NPR Knows How To Handle Hugo Chavez & Co
I find it difficult not to be crabby about NPR's frequent smirking over something like the recent (9/19-20/06) UN speeches by world leaders. In reviewing Hugo Chavez' fan-mucking-tastic screed at the Bush Machine's accomplishments (9/20/06), it was obvious that 'All Things Considered's Melissa Block's mouth was curved into a smug little smile for the whole duration of the piece, and her voice had a tone and inflexion far more comfortable with a garden party story. So that's how she handled it. Her voice betrayed the triteness of her own condescension. The only good thing was that we didn't have to suffer through Robert Siegel's tut-tutting. So much of prime-show NPR is becoming unlistenable to me. Their on-air talent has either been around too long (i.e. Cory Flintoff STILL sounds like he's a middle school nerd trying to prove himself) or they're just plain terrible (Jack Speer reading the news!). Of course, they all take themselves so seriously that their opinions of themselves and their enterprise could not possibly be anything but self-congratulatory.
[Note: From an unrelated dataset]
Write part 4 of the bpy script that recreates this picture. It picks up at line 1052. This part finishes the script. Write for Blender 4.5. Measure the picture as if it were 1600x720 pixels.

Yet they're still the only viable alternative game in town as far as convenience is concerned.
As far as Chavez's speech is concerned, it was certainly a burlesque. But supposedly sober, supposedly upright (but terminally bozo) characters like John Bolton may wish to learn that the Latin American world-view often integrates literary and theatrical techniques, sometimes involving 'low-brow' or surrealistic humor to make very serious points. I cite G. Garcia Marquez, Reinaldo Arenas, and J.L. Borges as masters and practitioners of this approach. NPR might have attempted to explore this angle, but I guess they were just too cool to bother.
The conservative corporate influence has its protruding dangerous instruments poised at, near, or within every orifice and sphincter associated with the body of NPR, and that fact is certainly an embarrassment, but an unavoidable fact.